Apesar da suposta vantagem tecnológica, o Exército digital perdeu feio para a força convencional. Este grupo, denominado Força Oponente, tomou uma série de medidas simples para confundir o inimigo digitalizado.
Ele confundiu os sensores infravermelhos da força digital queimando carvão espalhado em pontos do deserto. Ele também abandonou os rádios –sabendo que a força digital os localizaria– e usou fios de telefone.
Oficiais do Exército, porém, não perderam o entusiasmo pela digitalização. "Claramente, acho que as expectativas não foram atendidas", diz William Langford, do Escritório de Digitalização do Exército.
Mas, ele diz, a derrota pode ter sido causada pela maneira como o experimento foi conduzido. Os sistemas foram instalados só para o exercício, o que significou que os soldados precisaram aprender a usá-los no local.

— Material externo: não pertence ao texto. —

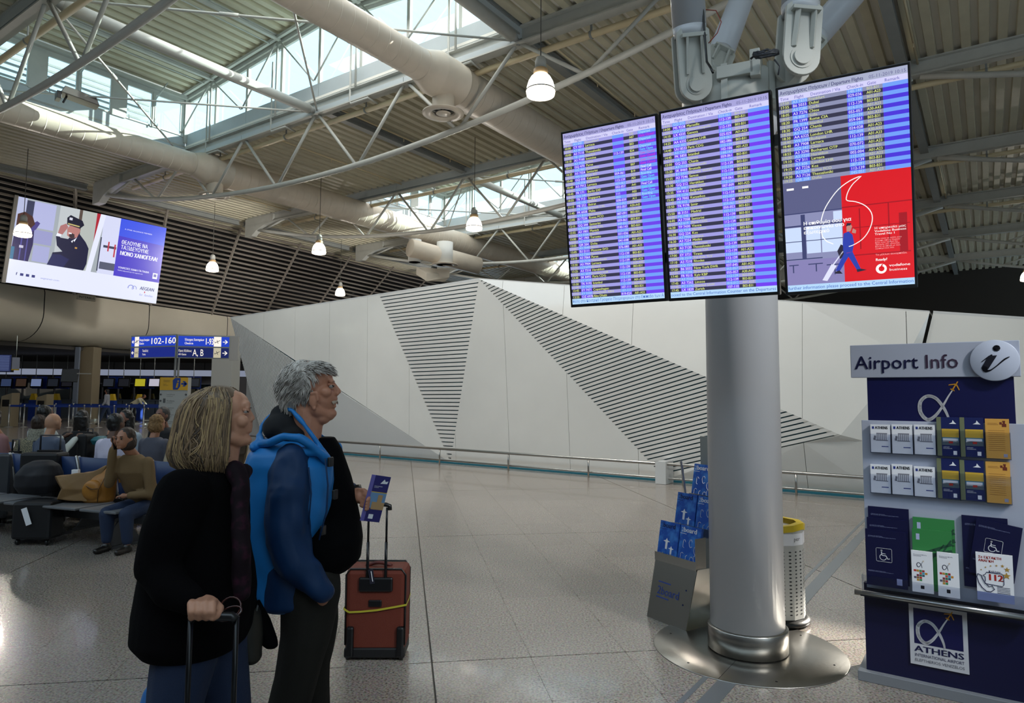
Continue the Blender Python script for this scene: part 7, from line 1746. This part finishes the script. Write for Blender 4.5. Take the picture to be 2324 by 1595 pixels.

Hubbard diz que à medida que o exercício progrediu, os soldados na força digital se tornaram mais familiarizados com o equipamento. "Com o tempo, o desempenho deles melhorou dramaticamente." Ao final do exercício, eles estavam sobrevivendo a mais ataques e acertando mais forças inimigas do que uma unidade armada típica, ele diz.
Mesmo supondo que um dia a força digital vença a Força Oponente, o caminho do Exército à digitalização deve ser difícil. O orçamento decrescente de defesa americano não pode instalar de pronto equipamento digitais. Apenas alguns equipamentos serão instalados.
Há também as críticas à digitalização. A tecnologia pode dificultar forças internacionais, pois os sistemas de países aliados podem não ser compatíveis entre si. Langford admite que o Exército americano não se preocupou muito em ter uma tecnologia compatível com o sistema que está sendo investigado no Reino Unido, por exemplo.
Outra crítica é a abertura a novas formas de ataque, como vírus de computador implantados pelo inimigo.
Mas apesar dos eventuais problemas, o Exército acha que a "digitalização terá impacto" no futuro, nas palavras do secretário do Exército dos EUA Togo West.